G11 Feedback written response Brave (IO format)
May 5, 2022•891 words
Dear G11 students,
I will return your Brave responses to you next week, but because your IO documentation is due this Monday (9/5/22), I thought I'd type up my general feedback here. Remember that the Brave summative followed the expected structure of a good IO.
FEEDBACK
What went well
- annotation and planning were generally good
- most of you followed the GI - extract - BoW structure well
- visual analysis, analysis of sound, analysis of script/story were generally good, and film-technical language was often used appropriately (medium shot, diegetic sound, etc.)
- there were some good insights: words/runes carved in stone in the opening shot suggests fate is 'fixed'(Tom); metaphor of tearing the cloth suggests a rift can ruin/break the entire structure (Harshall?) but work on writing on this level consistently
General points for improvement
- scenes must be contextualised as precisely as possible (when does it take place? what happened before/after? why is the scene significant? does the scene fulfill a specific function?). Do not refer to "the scene where Merida puts her bow on the dinner table" without any further context.
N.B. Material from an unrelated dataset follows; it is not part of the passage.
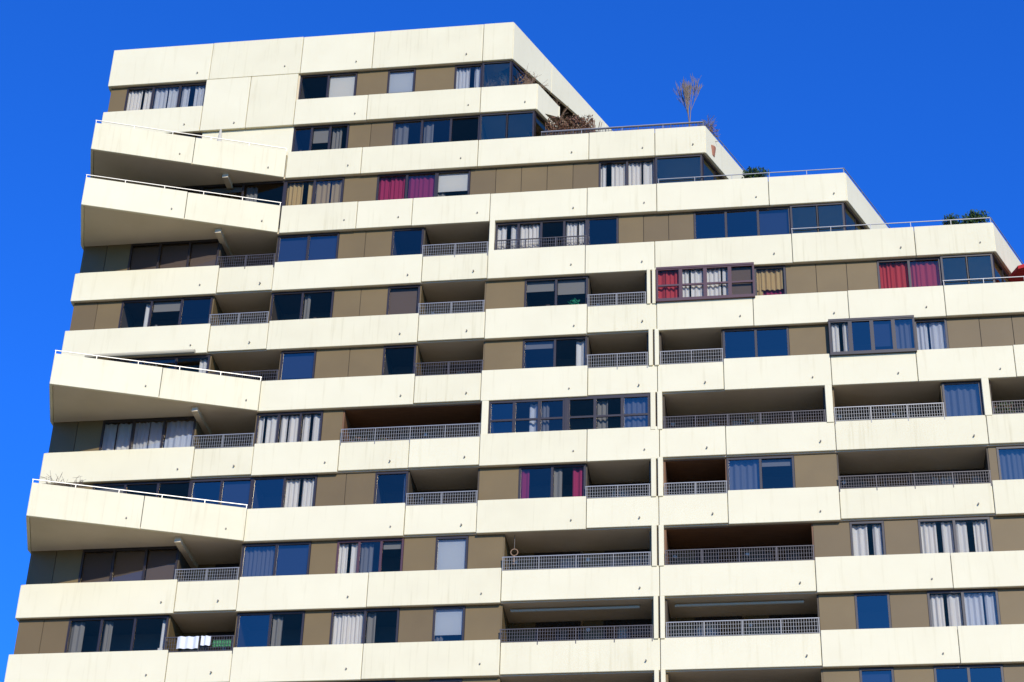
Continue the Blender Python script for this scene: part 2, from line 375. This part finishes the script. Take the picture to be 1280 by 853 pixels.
# sloping awning over the terrace beside the upper winter garden
add('awn',[(-9.3,.35,T(2)+1.42),(-8.2,2.6,T(2)+1.5),(-6.6,2.5,T(2)+1.05),(-7.9,.5,T(2)+.95)],[(0,3,2,1)])
add('awn',[(-9.3,.35,T(2)+1.44),(-8.2,2.6,T(2)+1.52),(-6.6,2.5,T(2)+1.07),(-7.9,.5,T(2)+.97)],[(0,1,2,3)])
cyl('raild',(-7.9,.5,FLR(2)),(-7.9,.5,T(2)+.96),.02)
cyl('raild',(-6.3,1.2,FLR(2)),(-6.3,1.2,T(2)+.95),.012); cyl('raild',(-6.05,1.5,FLR(2)),(-6.05,1.5,T(2)+.8),.012)

NAMES={'cream':'parapet_panels','cream2':'parapet_panels_weathered','soffit':'floor_slabs','brown':'cladding','brown2':'cladding_b','brownd':'loggia_cladding','wg':'winter_garden_walls',
'frame':'window_frames','framer':'window_frames_plum','glass':'window_glass','glassm':'window_glass_coated','glassb':'window_glass_blue','glasst':'winter_garden_glass','room':'room_shade_liners','room2':'room_shade_walls',
'c':'curtains_white','k':'blinds_pale','y':'curtains_beige','m':'curtains_magenta','r':'curtains_red','n':'curtains_brown','b':'blinds_blue','q':'curtains_grey',
'rail':'balcony_railings','raild':'balcony_railings_dark','raillt':'terrace_railings','wood':'wood_lining','joint':'panel_joints','pipe':'scuppers','roof':'roof','awn':'awnings'}
tower=bpy.data.objects.new('apartment_tower',None); sc.collection.objects.link(tower)
for key,(V,F) in list(G.items()):
    me=bpy.data.meshes.new(NAMES.get(key,key)); me.from_pydata(V,[],F); me.materials.append(MT[key]); me.update()
    o=bpy.data.objects.new(NAMES.get(key,key),me); sc.collection.objects.link(o); o.parent=tower
    if key in('cream','cream2'):
        bv=o.modifiers.new('bevel','BEVEL'); bv.width=.012; bv.segments=1; bv.limit_method='ANGLE'
G.clear()
def single(name):
    """join everything collected into one object with several materials"""
    V=[];F=[];MI=[]
    ks=list(G.keys())
    for i,k in enumerate(ks):
        v,f=G[k]; o=len(V); V+=v; F+=[tuple(j+o for j in q) for q in f]; MI+=[i]*len(f)
    me=bpy.data.meshes.new(name); me.from_pydata(V,[],F)
    for k in ks: me.materials.append(MT[k])
    me.polygons.foreach_set('material_index',MI); me.update()
    o=bpy.data.objects.new(name,me); sc.collection.objects.link(o); G.clear(); return o
# ------------------------------------------------------------------ plants
MT['leaf1']=mat('leaves_dark',(.025,.06,.012),.6); MT['leaf2']=mat('leaves_light',(.07,.12,.025),.6)
MT['dry']=mat('dry_leaves',(.17,.075,.035),.8); MT['dry2']=mat('dry_twigs_light',(.28,.17,.09),.8)
MT['bark']=mat('bark_pale',(.22,.165,.11),.9); MT['pot']=mat('terracotta_pot',(.35,.14,.07),.8)
def leaves(cx,cy,cz,rx,ry,rz,n,s,keys,boxy=False):
    for i in range(n):
        while True:
            p=Vector([R.uniform(-1,1) for _ in range(3)])
            if boxy or p.length<1: break
        if not boxy: p*= (.75+.35*math.sin(p.x*7+p.z*5)) if R.random()<.6 else 1
        c=Vector((cx+p.x*rx,cy+p.y*ry,cz+p.z*rz))
        u=Vector([R.gauss(0,1) for _ in range(3)]).normalized(); v=u.orthogonal().normalized(); w=s*R.uniform(.6,1.3)
        add(R.choice(keys),[tuple(c-u*w),tuple(c+v*w*.45),tuple(c+u*w),tuple(c-v*w*.45)],[(0,1,2,3)])
def branch(p,d,l,r,lv,key='bark',spread=.45,up=.35):
    q=p+d*l; cyl(key,p,q,r,5,r*.65)
    if lv==0: return
    for i in range(R.choice([3,3,4])):
        nd=(d+Vector([R.gauss(0,spread) for _ in range(3)])+Vector((0,0,up))).normalized()
        st=p+d*l*R.uniform(.45,1.0)
        branch(st,nd,l*R.uniform(.6,.85),max(.007,r*.6),lv-1,key,spread,up)
def pot(x,y,z,r,h):
    cyl('pot',(x,y,z),(x,y,z+h),r*.75,12,r)
pot(-3.3,.8,FLR(2),.3,.5); branch(Vector((-3.3,.8,FLR(2)+.4)),Vector((0,0,1)),1.5,.035,5,spread=.2,up=.5); single('bare_tree')
pot(-2.5,.7,FLR(2),.25,.45); branch(Vector((-2.55,.7,FLR(2)+.4)),Vector((.1,0,1)),.6,.025,4,spread=.5,up=.1); leaves(-2.5,.7,T(2)+.3,.35,.3,.35,220,.05,['dry','dry2']); single('bare_tree')
pot(-26.9,-1.9,FLR(8),.22,.4); branch(Vector((-26.9,-1.9,FLR(8)+.35)),Vector((-.1,0,1)),.85,.02,4,spread=.6,up=.15); single('bare_tree')
pot(-.7,.3,FLR(3),.3,.5); leaves(-.7,.3,T(3)+.38,.58,.22,.36,1500,.06,['leaf1','leaf1','leaf2']); single('round_bush')
pot(6.8,.4,FLR(4),.3,.5); leaves(6.8,.4,T(4)+.4,.38,.3,.35,700,.06,['leaf1','leaf1','leaf2']); leaves(7.75,.4,T(4)+.5,.55,.25,.42,1100,.07,['leaf1','leaf2']); leaves(7.3,.4,T(4)+.25,.6,.3,.22,600,.06,['leaf1','leaf2']); pot(7.7,.4,FLR(4),.3,.5); single('round_bush')
for x in (8.0,8.9,9.6): leaves(x,.45,T(7)+.25,.4,.25,.45,350,.07,['leaf1','leaf2','dry']); pot(x,.45,FLR(7),.25,.5)
single('balcony_plants')
leaves(-16.2,.5,T(7)+.15,.35,.2,.3,200,.06,['leaf1','dry']); leaves(-15.2,.5,T(7)+.1,.3,.2,.25,150,.06,['dry','leaf2']); pot(-16.2,.5,FLR(7),.2,.4); pot(-15.2,.5,FLR(7),.2,.4); single('balcony_plants')
for i in range(60):
    x=R.uniform(-9.2,-7.2); p=Vector((x,R.uniform(.5,.9),FLR(2))); cyl('dry',p,p+Vector((R.uniform(-.4,.4),0,2.2)),.012,4)
leaves(-8.25,.6,T(2)+.6,.95,.28,.68,3400,.06,['dry','dry','dry2'],True); leaves(-5.6,.4,T(2)+.1,1.9,.2,.22,260,.05,['dry','leaf1']); single('dry_climbing_hedge')
for i in range(160):
    p=Vector((R.uniform(-11.9,-9.9),R.uniform(.4,1.2),FLR(1)+R.uniform(.8,1.4))); branch(p,Vector((R.gauss(0,.5),0,1)).normalized(),R.uniform(.3,.6),.010,1,'dry2',.6,.2)
leaves(-10.8,.9,T(1)+.9,1.0,.3,.4,400,.05,['dry','dry2'],True)
for i in range(110):   # climber on the slanted side
    s=R.uniform(.3,5.5); p=Vector((CORNER[0]+.05+SL[0]*s,s,FLR(1)+R.uniform(.8,2.2))); branch(p,Vector((R.gauss(0,.5),R.gauss(0,.5),1)).normalized(),R.uniform(.3,.5),.010,1,'dry2',.6,.2)
single('dry_climbing_plant')
# ------------------------------------------------------------------ small things
MT['red']=mat('red_fabric',(.55,.02,.015),.8)
x,y,z,r,h=9.85,1.2,FLR(5),1.05,2.5
cyl('raild',(x,y,z),(x,y,z+h),.025); n=8; top=(x,y,z+h+.05)
ring=[(x+r*math.cos(6.283*i/n),y+r*math.sin(6.283*i/n),z+h-.35*r) for i in range(n)]
low=[(a,b,c-.15) for a,b,c in ring]
add('red',[top]+ring+low,[(0,1+i,1+(i+1)%n) for i in range(n)]+[(1+i,1+n+i,1+n+(i+1)%n,1+(i+1)%n) for i in range(n)])
cyl('raild',(x,y,z),(x,y,z+.08),.25); single('red_parasol')
MT['cloth']=mat('cover_cloth',(.55,.50,.38),.9)
cyl('raild',(-22.9,-.7,FLR(2)),(-22.9,-.7,FLR(2)+1.0),.03); cyl('cloth',(-22.9,-.7,FLR(2)+.6),(-22.9,-.7,FLR(2)+1.95),.17,10,.04); single('folded_parasol')
MT['towel']=mat('towel_white',(.68,.68,.64),.95); MT['netg']=mat('net_green',(.05,.22,.08),.8)
curtain('towel',(-22.2,0),(-21.4,0),-.03,T(10)-.0,T(10)+.47,.22,.03); curtain('towel',(-21.3,0),(-20.95,0),-.03,T(10)+.1,T(10)+.47,.2,.03)
curtain('netg',(-20.9,0),(-20.2,0),.1,T(10)+.1,T(10)+.35,.1,.02); single('drying_laundry')
n=20; cx,cz=-10.0,T(9)+.75
for i in range(n):
    a=6.283*i/n;b=6.283*(i+1)/n
    cyl('dry2',(cx+.13*math.cos(a),.3,cz+.13*math.sin(a)),(cx+.13*math.cos(b),.3,cz+.13*math.sin(b)),.02,6)
cyl('raild',(cx,.3,cz+.13),(cx,.3,SOF(8)),.01); cyl('dry2',(cx,.3,cz-.13),(cx,.3,cz-.5),.02,6,.05); single('hanging_wind_chime')
leaves(-7.95,.32,T(5)+.3,.22,.04,.2,60,.08,['g']); single('green_window_ornament')
# ------------------------------------------------------------------ ground
MT['grass']=noisy('grass',(.05,.09,.025),(.10,.13,.05),(1,1,1),.15,8,.3,.7,.95)
MT['pave']=noisy('bounce_paving',(.42,.36,.27),(.35,.30,.22),(1,1,1),.4,8,.3,.7,.9,0,((1,1,1),.06,(.85,.84,.82),.4,.6))
add('grass',[(-2500,-2500,0),(2500,-2500,0),(2500,2500,0),(-2500,2500,0)],[(0,1,2,3)]); single('ground')
add('pave',[(-80,-95,.004),(80,-95,.004),(80,-.0,.004),(-80,-.0,.004)],[(0,1,2,3)]); single('bounce_pavement')  # unseen pale warm surface, added to bounce light onto the soffits
# ------------------------------------------------------------------ light
EL,AZ=math.radians(27),math.radians(24)
sd=Vector((math.sin(AZ)*math.cos(EL),-math.cos(AZ)*math.cos(EL),math.sin(EL)))
ld=bpy.data.lights.new('sun','SUN'); ld.energy=4.4; ld.angle=math.radians(.5); ld.color=(1,.935,.80)
lo=bpy.data.objects.new('sun',ld); sc.collection.objects.link(lo); lo.rotation_euler=sd.to_track_quat('Z','Y').to_euler(); lo.location=(40,-60,80)
w=bpy.data.worlds.new('World'); sc.world=w; w.use_nodes=True; nt=w.node_tree
bg=nt.nodes['Background']; sk=nt.nodes.new('ShaderNodeTexSky'); sk.sky_type='NISHITA'; sk.sun_disc=False
sk.sun_elevation=EL; sk.sun_rotation=math.pi-AZ; sk.air_density=1.; sk.dust_density=.2; sk.ozone_density=3.
mx=nt.nodes.new('ShaderNodeMix'); mx.data_type='RGBA'; mx.blend_type='MULTIPLY'; mx.inputs['Factor'].default_value=1
mx.inputs['B'].default_value=(.16,.88,2.45,1)
nt.links.new(sk.outputs[0],mx.inputs['A']); nt.links.new(mx.outputs['Result'],bg.inputs[0]); bg.inputs[1].default_value=.11
# ------------------------------------------------------------------ camera
psi,th,rho,f=-.15737,.55879,.03447,2506.2
fw=Vector((math.sin(psi)*math.cos(th),math.cos(psi)*math.cos(th),math.sin(th)))
r0=Vector((math.cos(psi),-math.sin(psi),0)); u0=r0.cross(fw)
r=math.cos(rho)*r0+math.sin(rho)*u0; u=-math.sin(rho)*r0+math.cos(rho)*u0
cd=bpy.data.cameras.new('camera'); cd.sensor_width=36; cd.lens=f/1280*36; cd.clip_end=8000; cd.clip_start=.1
co=bpy.data.objects.new('camera',cd); sc.collection.objects.link(co)
M=Matrix(((r.x,u.x,-fw.x,0),(r.y,u.y,-fw.y,-D),(r.z,u.z,-fw.z,EYE),(0,0,0,1))); co.matrix_world=M
sc.camera=co
sc.view_settings.view_transform='Standard'; sc.view_settings.look='None'; sc.view_settings.exposure=0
- this is an animated film, not just a film
- remember to analyse what the writers and film-makers have decided to do. Don't write about Merida delivering a voice over: it's an actress reading from a script. Merida is an animated, fictional construct
- Keep summary to a minimum. Assume your reader has seen the film or read the text last week
- linguistic analysis was weaker. Review your linguistic terms studied in semester 1 (word classes, sentence types, style). HL: review linguistic terms relevant to spoken language
Global Issue
- make sure your global issue can be clearly stated in one sentence. This is key as the global issue is what should tie all elements together and create a unified argument
- don't forget to explain your global issue and justify your choice
- do not mention a specific text or medium in your global issue
- do technical close reading work on both the extract and the other scenes, all relevant only to the global issue
- there is no need for additional close reading analysis not related to the global issue
- remember: you are using a global issue as a tool for a more focused analysis. The film-makers are not aware of your chosen global issue
Balance
- the expectation for analysis of the extract on the one hand, and the work/body of work on the other is 50/50
- many of you provided good close reading analysis of the extract, and then some paraphrased/summarised references to other scenes in the film. You have to know these other scenes/chapters/poems well enough to be able to analyse them technically as well. The only difference is that you won't have these extracts in front of you. While your close reading of other scenes/chapters/poems doesn't have to be quite as granular as that of the extract, you still need to analyse
- related to the above: if you analyse the extract well, but only summarise other scenes, you can expect a 4 or 5 maximum overall on the IO
Structure
- a winning structure for the introduction is: 1) introduce the whole text and its context, and situate the extract and its relevance 2) move towards your global issue in a logical way (from the previous points) and present the global issue clearly; justify and explain the global issue and its relevance to this text and extract 3) outline your methodology (are you going to explore the extract first? which other scenes will be you looking at, and why?)
EXAMPLES
Example of using body of work
Let's say you are presenting ideas about the importance of young people to be able to determine their own fates, and want to use the arrow shooting competition as an additional BoW scene. Consider:
- where and when does this scene take place? Why is that important for the film, and the way the story develops ideas about individual agency?
- how do the film-makers use visual elements (framing, colour, editing, composition, action, contrast, etc.), script (narrative, characterisation, parallel sentence structures, dialogue, diction, etc) and sound (diegetic/non-diegetic sound, acting, intonation/pitch/volume, aspects of conversation, monologue, etc.) to explore aspects of the global issue?
Example of language analysis
"I'm the princess. I'm the example! I've got duties, responsibilities, expectations."
- look at parallel syntactic structures. How do they emphasise Merida's frustration with her fate? How does the actress reading Merida's part use these parallel elements for emphasis?
- explore the repetition of the pronoun, and how it then contrasts with "my mother" a bit further on
- look at how "duties, responsibilities, expectations" is presented through punctuation and a more free approach to grammar. Why three? Why no "and" before the third item in the list?
With the above, I am not trying to suggest you should cover all of these elements for analysis in an IO, but I want to point out there is plenty to analyse, whether you have a copy of the scene in front of you or not. If all you do for the work/bow element is briefly summarise two other moments in the text without any analysis, it will impact your grades for A, B and C negatively.